Stated task: Your task is to copy each line that has the word "scene".
— START Data supplied —
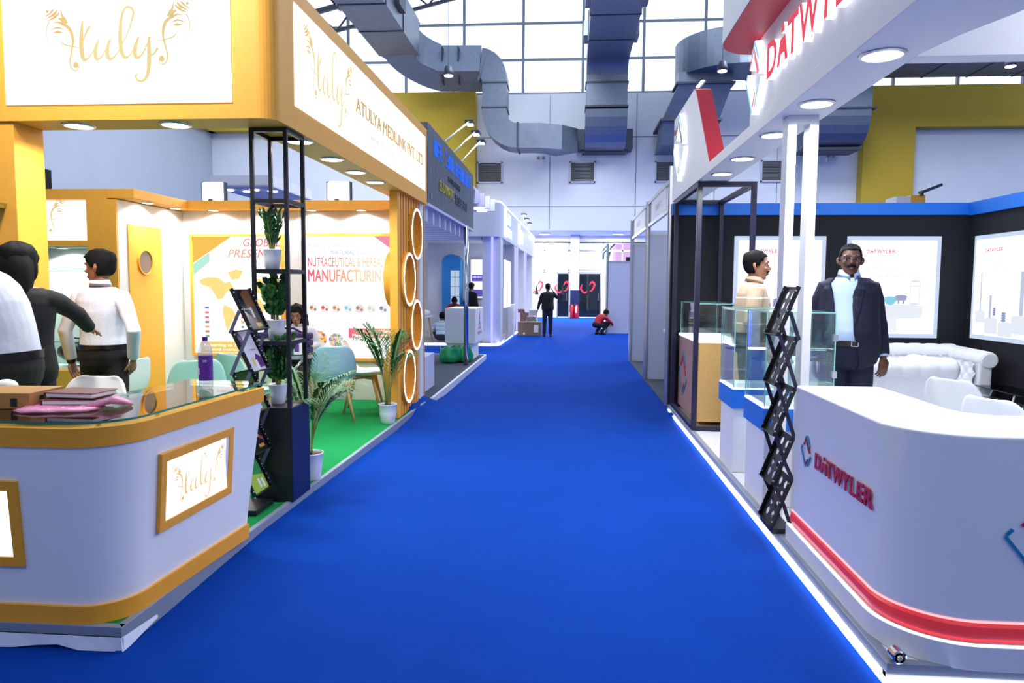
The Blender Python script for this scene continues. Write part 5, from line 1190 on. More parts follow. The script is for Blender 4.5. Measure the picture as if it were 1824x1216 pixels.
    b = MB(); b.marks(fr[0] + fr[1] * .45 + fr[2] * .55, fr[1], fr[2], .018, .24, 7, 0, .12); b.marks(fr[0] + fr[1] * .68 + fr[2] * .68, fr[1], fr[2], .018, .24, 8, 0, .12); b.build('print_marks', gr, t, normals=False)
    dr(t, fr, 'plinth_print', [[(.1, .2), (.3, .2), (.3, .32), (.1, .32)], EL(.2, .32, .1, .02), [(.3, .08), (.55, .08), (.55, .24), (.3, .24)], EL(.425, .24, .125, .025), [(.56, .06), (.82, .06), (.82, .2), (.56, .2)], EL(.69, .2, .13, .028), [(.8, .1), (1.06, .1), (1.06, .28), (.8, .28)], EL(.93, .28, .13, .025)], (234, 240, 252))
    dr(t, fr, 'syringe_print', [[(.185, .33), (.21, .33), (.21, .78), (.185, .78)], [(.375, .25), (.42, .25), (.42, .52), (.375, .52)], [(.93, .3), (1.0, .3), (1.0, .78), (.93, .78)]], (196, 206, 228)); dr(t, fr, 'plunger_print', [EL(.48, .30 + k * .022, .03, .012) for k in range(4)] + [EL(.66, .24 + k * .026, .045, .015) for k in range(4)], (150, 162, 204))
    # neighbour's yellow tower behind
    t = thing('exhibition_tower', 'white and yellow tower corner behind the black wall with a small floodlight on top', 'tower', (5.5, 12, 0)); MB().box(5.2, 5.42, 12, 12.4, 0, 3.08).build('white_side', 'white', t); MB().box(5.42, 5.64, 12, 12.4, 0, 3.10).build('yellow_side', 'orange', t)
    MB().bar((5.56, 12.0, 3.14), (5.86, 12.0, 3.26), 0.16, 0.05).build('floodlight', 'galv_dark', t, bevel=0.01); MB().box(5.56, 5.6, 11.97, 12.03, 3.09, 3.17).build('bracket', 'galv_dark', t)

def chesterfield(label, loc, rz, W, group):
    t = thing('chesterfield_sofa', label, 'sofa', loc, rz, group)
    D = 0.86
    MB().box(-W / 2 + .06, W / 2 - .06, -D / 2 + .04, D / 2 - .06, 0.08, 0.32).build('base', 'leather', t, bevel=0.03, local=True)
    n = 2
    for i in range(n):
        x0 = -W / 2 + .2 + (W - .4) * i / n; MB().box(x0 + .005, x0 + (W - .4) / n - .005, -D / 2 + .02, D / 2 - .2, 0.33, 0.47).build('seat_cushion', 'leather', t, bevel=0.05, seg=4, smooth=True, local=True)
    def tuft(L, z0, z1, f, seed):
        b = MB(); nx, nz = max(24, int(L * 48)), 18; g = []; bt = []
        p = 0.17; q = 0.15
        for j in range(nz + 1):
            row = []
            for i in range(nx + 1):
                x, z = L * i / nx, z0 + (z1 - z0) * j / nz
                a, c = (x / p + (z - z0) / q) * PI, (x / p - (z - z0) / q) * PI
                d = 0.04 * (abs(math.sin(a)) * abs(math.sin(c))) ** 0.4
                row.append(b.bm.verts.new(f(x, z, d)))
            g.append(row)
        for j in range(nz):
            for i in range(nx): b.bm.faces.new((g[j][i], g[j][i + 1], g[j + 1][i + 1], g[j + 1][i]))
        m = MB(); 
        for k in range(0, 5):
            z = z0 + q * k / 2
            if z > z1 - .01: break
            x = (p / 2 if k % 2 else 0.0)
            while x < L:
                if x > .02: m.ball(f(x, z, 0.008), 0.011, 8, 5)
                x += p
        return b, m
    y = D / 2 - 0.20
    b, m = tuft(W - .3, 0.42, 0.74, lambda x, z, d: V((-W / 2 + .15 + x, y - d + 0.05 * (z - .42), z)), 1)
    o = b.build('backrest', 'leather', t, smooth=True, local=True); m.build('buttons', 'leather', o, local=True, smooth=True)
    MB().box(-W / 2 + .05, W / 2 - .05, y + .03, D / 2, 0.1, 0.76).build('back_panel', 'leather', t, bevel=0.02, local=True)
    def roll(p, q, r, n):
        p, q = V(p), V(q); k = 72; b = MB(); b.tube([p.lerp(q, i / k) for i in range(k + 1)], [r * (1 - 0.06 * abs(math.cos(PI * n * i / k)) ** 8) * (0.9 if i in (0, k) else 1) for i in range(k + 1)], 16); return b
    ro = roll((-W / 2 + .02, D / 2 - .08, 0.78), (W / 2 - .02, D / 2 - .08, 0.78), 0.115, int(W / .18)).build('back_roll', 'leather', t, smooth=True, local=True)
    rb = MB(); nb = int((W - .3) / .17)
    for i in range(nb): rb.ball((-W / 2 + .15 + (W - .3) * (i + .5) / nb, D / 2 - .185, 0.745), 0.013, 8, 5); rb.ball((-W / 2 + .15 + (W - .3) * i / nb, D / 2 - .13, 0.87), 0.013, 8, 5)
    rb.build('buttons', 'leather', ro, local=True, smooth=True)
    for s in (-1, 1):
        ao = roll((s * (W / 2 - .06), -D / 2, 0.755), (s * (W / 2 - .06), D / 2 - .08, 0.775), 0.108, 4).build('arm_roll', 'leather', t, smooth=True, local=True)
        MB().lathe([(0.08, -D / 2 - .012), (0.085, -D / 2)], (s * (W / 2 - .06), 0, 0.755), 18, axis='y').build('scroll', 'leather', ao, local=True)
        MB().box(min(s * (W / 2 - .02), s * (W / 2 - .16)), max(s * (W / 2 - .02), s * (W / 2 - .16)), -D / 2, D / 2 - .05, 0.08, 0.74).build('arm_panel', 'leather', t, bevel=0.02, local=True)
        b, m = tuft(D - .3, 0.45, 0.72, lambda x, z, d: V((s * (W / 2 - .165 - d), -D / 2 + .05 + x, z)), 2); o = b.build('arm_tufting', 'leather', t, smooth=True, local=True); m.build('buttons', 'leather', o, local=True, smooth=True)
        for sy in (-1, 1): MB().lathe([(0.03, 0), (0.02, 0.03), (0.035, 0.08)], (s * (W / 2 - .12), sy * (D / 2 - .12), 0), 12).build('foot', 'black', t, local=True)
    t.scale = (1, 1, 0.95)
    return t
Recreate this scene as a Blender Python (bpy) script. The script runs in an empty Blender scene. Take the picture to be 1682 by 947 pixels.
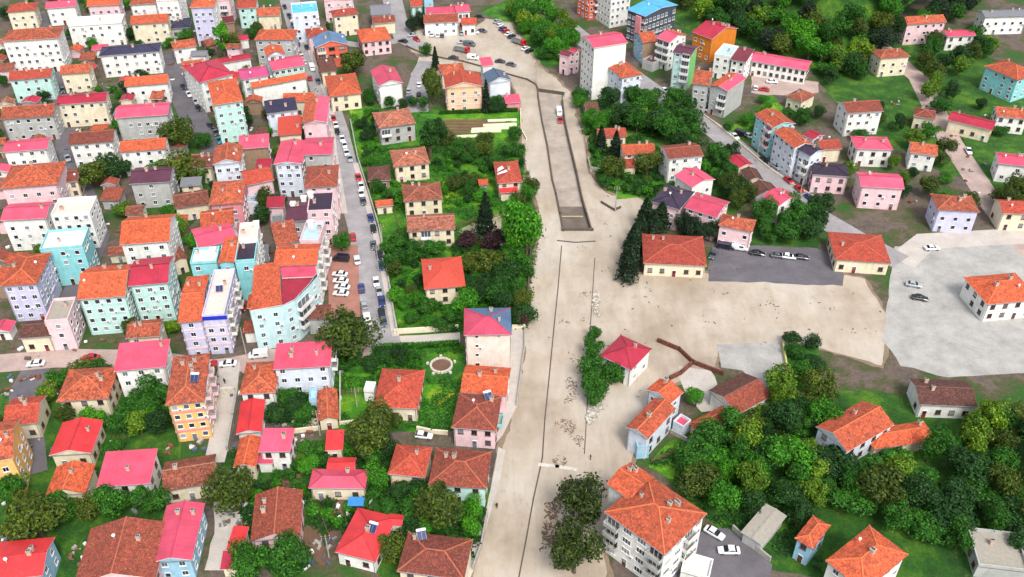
— END Data supplied —
Answer for this exercise:
The Blender Python script for this scene continues. Write part 5, from line 1190 on. More parts follow. The script is for Blender 4.5. Measure the picture as if it were 1824x1216 pixels.
Recreate this scene as a Blender Python (bpy) script. The script runs in an empty Blender scene. Take the picture to be 1682 by 947 pixels.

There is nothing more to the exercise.